The VR component reminds me of John Barnes’ Mother of Storms (1994).
 
I know this is an old question, but answers keep arriving and I read another possible story recently.

I've forgotten some of this nearly novella-length short story read in Analog, but skimming brought some of it back.

"Eyewall" by Rick Shelley (1991) is about people on Trident, an exoplanet, who are researching hurricanes.

The hurricanes, being on an exoplanet, are levels seven and eight, and possibly higher levels, higher than anything on Earth.

It is told in the first person by a newcomer to an already established research base. The story combines a lot of both plot with scenery, and character development and interaction.

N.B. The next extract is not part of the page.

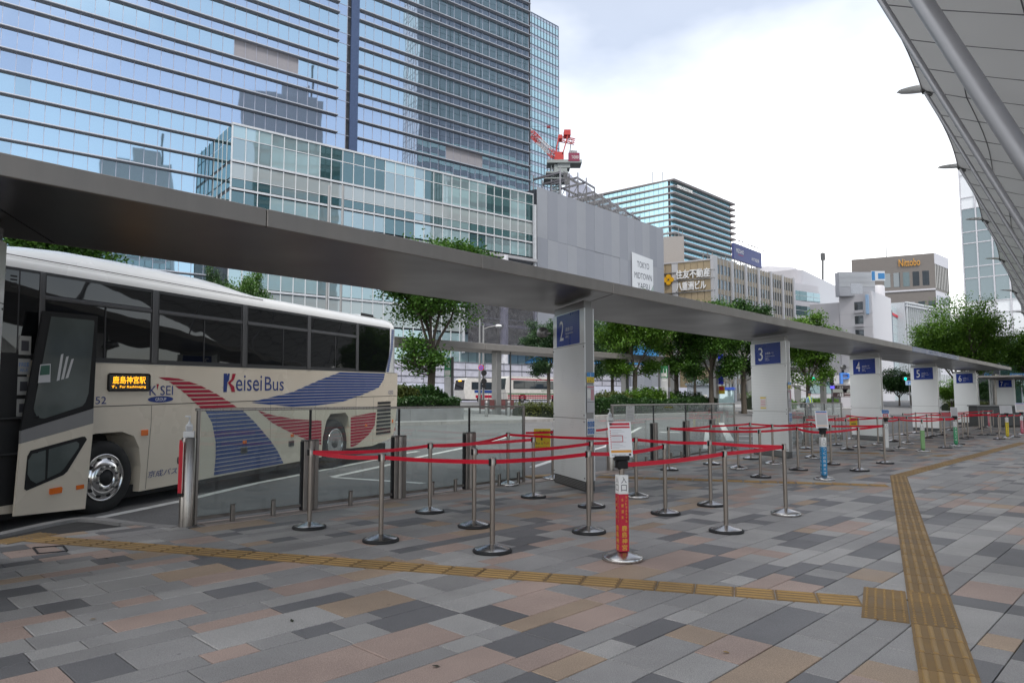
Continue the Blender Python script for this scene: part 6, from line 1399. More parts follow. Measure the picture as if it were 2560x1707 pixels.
m_bark = mat('bark', (.085, .07, .055), .9, var=.35, scale=9, bump=.02, bscale=25, stretch=(3, 3, .6))
rt_ = random.Random(77)
def leaf_quads(vs, fs, c, s, r):
    """one bent leaf made of two triangles"""
    a = r.random() * 6.283; b = r.uniform(-.9, .9); dx = Vector((math.cos(a)*math.cos(b), math.sin(a)*math.cos(b), math.sin(b))); up = Vector((r.gauss(0, .5), r.gauss(0, .5), 1)).normalized(); w = dx.cross(up).normalized() * s * .38
    n = len(vs); p = dx * s
    vs += [c - p*.5, c + w - dx*s*.05, c + p*.5 + Vector((0, 0, -s*.12)), c - w - dx*s*.05]; fs.append((n, n+1, n+2, n+3))
def tree_meshes(seed, h, cr, forkz, n_leaf=15000, leaf=.14, stems=5, spread=.45, flat=.8, lower=True, clumps=60):
    r = random.Random(seed); tk = MB(); tips = []
    tr0 = .02 * h
    tk.tube([(0, 0, -.1), (r.uniform(-.05, .05), r.uniform(-.05, .05), forkz*.5), (r.uniform(-.1, .1), r.uniform(-.1, .1), forkz)], [tr0*1.25, tr0, tr0*.92], 10)
    def branch(p, d, ln, rad, lev):
        pts = [p]; q = p.copy(); dd = d.copy(); k = 4
        for i in range(k):
            dd = (dd + Vector((r.gauss(0, .13), r.gauss(0, .13), .07))).normalized(); q = q + dd * ln / k; pts.append(q.copy())
            if lev >= 1 and i >= 1: tips.append((q.copy(), lev))
        tk.tube(pts, [rad*(1 - .7*i/k) for i in range(k+1)], 6 if lev < 2 else 4, caps=False)
        if lev < 3:
            for i in range(3 if lev else 4):
                f = r.uniform(.35, 1.0); b = pts[min(k, int(f*k))]; a = r.random()*6.283
                nd = (dd + Vector((math.cos(a), math.sin(a), r.uniform(-.25, .35))) * r.uniform(.6, 1.0)).normalized()
                branch(b, nd, ln * r.uniform(.42, .62), rad * .5, lev + 1)
    for s in range(stems):
        a = 6.283 * s / stems + r.uniform(-.4, .4); d = Vector((math.cos(a)*spread, math.sin(a)*spread, 1)).normalized()
        branch(Vector((0, 0, forkz - .2 - r.random()*.4)), d, (h - forkz) * r.uniform(.62, .8), tr0*.5, 0)
    if lower:
        for s in range(3):
            a = r.random()*6.283; branch(Vector((0, 0, forkz*r.uniform(.6, .9))), Vector((math.cos(a), math.sin(a), .15)).normalized(), cr*.75, tr0*.25, 1)
    # pull stray tips into the crown's envelope
    cz = (h + forkz) / 2 + .3; T_ = []
    for p, lv in tips:
        e = ((p.x/cr)**2 + (p.y/cr)**2 + ((p.z - cz)/((h - forkz)*.62))**2)
        if e > 1.35: continue
        T_.append(p)
    for i in range(clumps):
        a = r.random()*6.283; b = math.asin(r.uniform(-.75, 1)); q = r.uniform(.55, .98)
        T_.append(Vector((cr*q*math.cos(a)*math.cos(b), cr*q*math.sin(a)*math.cos(b), cz + (h - cz)*q*math.sin(b) if b > 0 else cz + (cz - forkz)*.9*q*math.sin(b))))
    vs = []; fs = []; T_ = T_ or [Vector((0, 0, h*.7))]
    per = max(6, n_leaf // len(T_)); sig = .32 * cr / 2.6
    for p in T_:
        dens = r.uniform(.35, 1.5); dz = r.uniform(.45, .8)
        for i in range(int(per * dens)):
            c = p + Vector((r.gauss(0, sig), r.gauss(0, sig), r.gauss(0, sig*dz))); leaf_quads(vs, fs, c, leaf * r.uniform(.7, 1.25), r)
    mb = MB(); mb.add(vs, fs); return tk.mesh('trunk'), mb.mesh('crown')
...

For example, it describes both the experience of flying into an exoplanet's hurricanes, and how the established head of the research team resents the fully-authorized newcomer and his mission, and keeps stalling him by calling him into her office for confrontational "conferences".

Also, his research team is attempting to stop the hurricane force with nukes, and bring the results back to Earth. His Japanese student is so disturbed by the human history of nuclear bombs that he eventually commits suicide.

His team has everyone and all flight equipment spending the night in their hangar ready to go, to avoid sabotage by the research leader who resents him.

I don't remember how much flying into the eye, and bomb placement, is done by piloted craft and how much by drones.

It has all the problems, the necessity for the right conditions, the false starts, and the ambiguity of an actual research mission into something unexplored.